**STATED TASK**.
Take the lines from the beginning of the material through the line containing "tiled floor', 8)" and retype them exactly, leaving the pictures out.

-.-.-

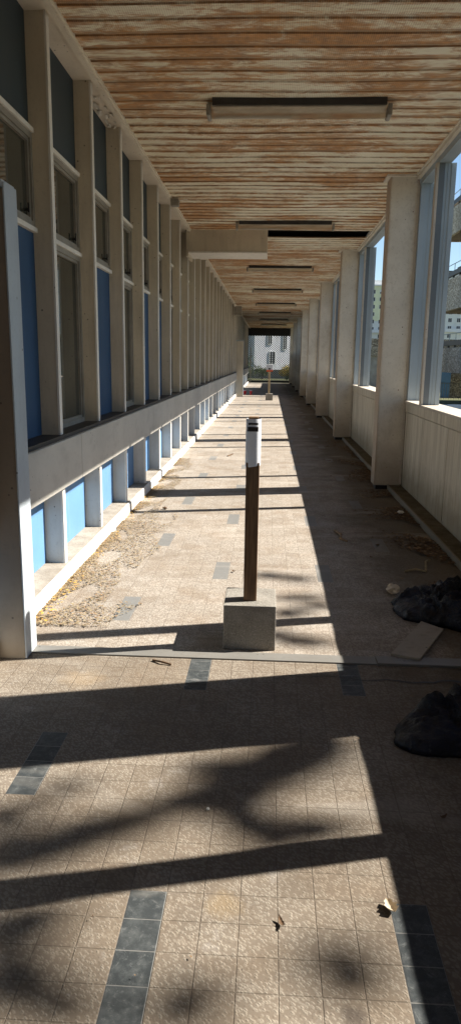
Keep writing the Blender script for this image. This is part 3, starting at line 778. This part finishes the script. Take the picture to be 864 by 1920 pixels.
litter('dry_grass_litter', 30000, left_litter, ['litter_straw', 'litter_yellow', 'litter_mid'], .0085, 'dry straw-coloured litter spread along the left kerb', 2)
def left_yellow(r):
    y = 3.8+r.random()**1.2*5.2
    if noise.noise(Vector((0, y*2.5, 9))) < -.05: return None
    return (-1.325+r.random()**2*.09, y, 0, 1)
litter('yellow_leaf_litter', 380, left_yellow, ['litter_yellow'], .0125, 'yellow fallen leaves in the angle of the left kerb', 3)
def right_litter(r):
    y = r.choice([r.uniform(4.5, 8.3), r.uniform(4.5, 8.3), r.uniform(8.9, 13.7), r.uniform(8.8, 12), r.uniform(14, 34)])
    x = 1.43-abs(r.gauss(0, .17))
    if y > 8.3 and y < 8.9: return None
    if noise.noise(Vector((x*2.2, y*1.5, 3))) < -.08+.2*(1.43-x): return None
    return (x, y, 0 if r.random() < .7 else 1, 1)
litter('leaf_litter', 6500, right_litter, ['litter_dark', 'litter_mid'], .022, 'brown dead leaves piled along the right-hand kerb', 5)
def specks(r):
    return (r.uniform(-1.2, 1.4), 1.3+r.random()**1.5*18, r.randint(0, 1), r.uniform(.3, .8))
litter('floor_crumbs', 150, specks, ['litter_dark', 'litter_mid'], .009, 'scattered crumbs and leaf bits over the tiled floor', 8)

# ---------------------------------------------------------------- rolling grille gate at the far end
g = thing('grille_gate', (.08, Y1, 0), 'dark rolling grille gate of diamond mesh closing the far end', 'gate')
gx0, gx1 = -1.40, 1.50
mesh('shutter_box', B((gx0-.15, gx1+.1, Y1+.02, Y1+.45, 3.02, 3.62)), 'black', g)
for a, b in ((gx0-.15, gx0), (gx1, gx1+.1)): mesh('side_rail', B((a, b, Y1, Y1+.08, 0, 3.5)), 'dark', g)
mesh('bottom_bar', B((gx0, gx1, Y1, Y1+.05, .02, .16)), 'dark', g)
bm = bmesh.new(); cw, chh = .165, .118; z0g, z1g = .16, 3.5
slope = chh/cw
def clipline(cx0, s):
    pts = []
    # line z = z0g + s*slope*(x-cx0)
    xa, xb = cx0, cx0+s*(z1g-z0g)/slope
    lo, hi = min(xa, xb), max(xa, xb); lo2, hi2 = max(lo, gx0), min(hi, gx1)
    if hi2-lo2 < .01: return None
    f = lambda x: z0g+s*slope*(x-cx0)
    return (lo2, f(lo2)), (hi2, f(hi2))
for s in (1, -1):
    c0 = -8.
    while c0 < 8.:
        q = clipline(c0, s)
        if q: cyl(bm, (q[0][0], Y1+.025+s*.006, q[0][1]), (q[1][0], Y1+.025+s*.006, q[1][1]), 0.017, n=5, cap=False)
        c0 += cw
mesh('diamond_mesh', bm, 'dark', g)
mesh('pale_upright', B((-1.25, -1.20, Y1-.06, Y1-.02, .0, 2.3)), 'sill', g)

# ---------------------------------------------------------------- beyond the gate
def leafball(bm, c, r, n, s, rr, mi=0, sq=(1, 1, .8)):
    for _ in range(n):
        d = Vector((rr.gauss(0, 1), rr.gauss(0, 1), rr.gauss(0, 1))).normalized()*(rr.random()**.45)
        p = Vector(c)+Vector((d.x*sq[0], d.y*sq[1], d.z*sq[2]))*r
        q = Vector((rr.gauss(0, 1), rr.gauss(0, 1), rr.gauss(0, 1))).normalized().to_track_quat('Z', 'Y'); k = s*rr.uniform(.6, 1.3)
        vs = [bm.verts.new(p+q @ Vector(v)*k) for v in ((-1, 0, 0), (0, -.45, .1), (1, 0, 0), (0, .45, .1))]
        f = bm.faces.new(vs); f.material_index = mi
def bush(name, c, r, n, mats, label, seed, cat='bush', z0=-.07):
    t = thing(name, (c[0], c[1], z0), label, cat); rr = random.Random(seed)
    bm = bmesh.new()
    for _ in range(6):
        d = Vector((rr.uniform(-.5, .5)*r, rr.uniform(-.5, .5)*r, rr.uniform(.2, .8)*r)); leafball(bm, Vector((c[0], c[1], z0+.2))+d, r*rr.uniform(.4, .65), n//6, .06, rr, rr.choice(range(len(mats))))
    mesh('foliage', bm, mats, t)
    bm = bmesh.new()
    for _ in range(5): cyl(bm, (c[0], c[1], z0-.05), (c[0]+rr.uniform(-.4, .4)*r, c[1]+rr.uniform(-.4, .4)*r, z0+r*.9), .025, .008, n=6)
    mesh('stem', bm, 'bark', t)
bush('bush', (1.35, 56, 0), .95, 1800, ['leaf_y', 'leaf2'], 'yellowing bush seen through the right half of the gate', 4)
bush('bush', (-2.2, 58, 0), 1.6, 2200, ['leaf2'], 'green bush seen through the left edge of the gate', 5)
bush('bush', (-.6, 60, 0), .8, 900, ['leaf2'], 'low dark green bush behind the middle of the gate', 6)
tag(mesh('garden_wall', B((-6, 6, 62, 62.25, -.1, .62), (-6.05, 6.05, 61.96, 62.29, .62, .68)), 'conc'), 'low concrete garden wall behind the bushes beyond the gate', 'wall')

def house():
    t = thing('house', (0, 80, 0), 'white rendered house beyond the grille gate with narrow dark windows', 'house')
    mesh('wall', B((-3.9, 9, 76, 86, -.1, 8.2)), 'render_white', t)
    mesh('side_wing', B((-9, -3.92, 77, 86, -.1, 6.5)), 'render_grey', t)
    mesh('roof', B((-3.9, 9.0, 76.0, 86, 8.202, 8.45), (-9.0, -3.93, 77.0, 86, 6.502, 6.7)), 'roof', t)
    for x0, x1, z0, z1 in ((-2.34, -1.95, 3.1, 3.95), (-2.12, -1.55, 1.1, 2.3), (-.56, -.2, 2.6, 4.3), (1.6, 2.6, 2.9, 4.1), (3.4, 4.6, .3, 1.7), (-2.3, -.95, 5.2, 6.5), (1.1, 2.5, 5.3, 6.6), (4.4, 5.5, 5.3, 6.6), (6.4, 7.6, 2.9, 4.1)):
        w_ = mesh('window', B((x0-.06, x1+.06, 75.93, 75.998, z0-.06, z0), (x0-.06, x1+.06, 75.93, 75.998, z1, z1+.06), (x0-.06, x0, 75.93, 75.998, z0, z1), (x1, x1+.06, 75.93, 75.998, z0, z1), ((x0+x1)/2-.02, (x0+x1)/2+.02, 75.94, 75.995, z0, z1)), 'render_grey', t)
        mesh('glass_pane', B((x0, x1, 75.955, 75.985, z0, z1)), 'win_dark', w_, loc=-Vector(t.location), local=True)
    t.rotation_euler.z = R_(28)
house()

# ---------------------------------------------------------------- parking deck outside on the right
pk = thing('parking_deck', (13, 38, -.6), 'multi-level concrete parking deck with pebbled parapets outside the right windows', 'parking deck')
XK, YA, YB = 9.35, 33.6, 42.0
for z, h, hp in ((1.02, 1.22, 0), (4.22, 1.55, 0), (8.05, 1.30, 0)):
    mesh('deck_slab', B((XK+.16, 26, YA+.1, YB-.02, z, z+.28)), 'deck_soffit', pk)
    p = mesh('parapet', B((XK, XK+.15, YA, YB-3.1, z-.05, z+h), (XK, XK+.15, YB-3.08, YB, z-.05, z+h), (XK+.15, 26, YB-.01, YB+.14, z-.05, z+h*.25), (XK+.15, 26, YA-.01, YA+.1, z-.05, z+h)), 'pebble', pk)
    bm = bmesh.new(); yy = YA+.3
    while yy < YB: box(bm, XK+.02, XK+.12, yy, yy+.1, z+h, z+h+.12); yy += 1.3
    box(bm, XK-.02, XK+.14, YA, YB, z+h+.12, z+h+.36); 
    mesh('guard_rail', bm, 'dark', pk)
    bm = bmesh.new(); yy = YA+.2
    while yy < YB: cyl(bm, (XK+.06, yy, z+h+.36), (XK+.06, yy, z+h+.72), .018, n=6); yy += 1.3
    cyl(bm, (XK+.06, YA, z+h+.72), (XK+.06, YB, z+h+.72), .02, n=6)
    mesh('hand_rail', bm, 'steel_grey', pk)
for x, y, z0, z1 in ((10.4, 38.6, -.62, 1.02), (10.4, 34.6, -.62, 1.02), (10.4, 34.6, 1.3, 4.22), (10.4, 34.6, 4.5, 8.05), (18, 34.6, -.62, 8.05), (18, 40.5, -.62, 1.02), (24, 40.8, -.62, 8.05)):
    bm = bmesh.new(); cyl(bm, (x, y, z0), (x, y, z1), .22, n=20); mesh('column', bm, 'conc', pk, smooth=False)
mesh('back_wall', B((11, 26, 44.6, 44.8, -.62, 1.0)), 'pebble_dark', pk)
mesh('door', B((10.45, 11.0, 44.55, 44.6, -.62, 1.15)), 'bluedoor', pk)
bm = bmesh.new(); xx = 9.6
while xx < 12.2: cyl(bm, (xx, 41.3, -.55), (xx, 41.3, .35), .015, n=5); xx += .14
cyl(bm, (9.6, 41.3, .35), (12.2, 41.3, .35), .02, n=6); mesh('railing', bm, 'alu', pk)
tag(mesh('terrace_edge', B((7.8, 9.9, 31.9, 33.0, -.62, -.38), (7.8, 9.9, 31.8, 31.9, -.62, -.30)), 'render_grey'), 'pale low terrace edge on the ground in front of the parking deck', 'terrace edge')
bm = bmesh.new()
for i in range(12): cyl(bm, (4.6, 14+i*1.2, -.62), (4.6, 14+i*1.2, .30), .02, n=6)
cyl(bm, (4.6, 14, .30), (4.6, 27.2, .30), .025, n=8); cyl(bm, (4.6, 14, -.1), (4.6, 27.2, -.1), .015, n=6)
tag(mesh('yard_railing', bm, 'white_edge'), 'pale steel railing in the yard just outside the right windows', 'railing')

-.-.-

**TASK RESULT**.
Keep writing the Blender script for this image. This is part 3, starting at line 778. This part finishes the script. Take the picture to be 864 by 1920 pixels.
litter('dry_grass_litter', 30000, left_litter, ['litter_straw', 'litter_yellow', 'litter_mid'], .0085, 'dry straw-coloured litter spread along the left kerb', 2)
def left_yellow(r):
    y = 3.8+r.random()**1.2*5.2
    if noise.noise(Vector((0, y*2.5, 9))) < -.05: return None
    return (-1.325+r.random()**2*.09, y, 0, 1)
litter('yellow_leaf_litter', 380, left_yellow, ['litter_yellow'], .0125, 'yellow fallen leaves in the angle of the left kerb', 3)
def right_litter(r):
    y = r.choice([r.uniform(4.5, 8.3), r.uniform(4.5, 8.3), r.uniform(8.9, 13.7), r.uniform(8.8, 12), r.uniform(14, 34)])
    x = 1.43-abs(r.gauss(0, .17))
    if y > 8.3 and y < 8.9: return None
    if noise.noise(Vector((x*2.2, y*1.5, 3))) < -.08+.2*(1.43-x): return None
    return (x, y, 0 if r.random() < .7 else 1, 1)
litter('leaf_litter', 6500, right_litter, ['litter_dark', 'litter_mid'], .022, 'brown dead leaves piled along the right-hand kerb', 5)
def specks(r):
    return (r.uniform(-1.2, 1.4), 1.3+r.random()**1.5*18, r.randint(0, 1), r.uniform(.3, .8))
litter('floor_crumbs', 150, specks, ['litter_dark', 'litter_mid'], .009, 'scattered crumbs and leaf bits over the tiled floor', 8)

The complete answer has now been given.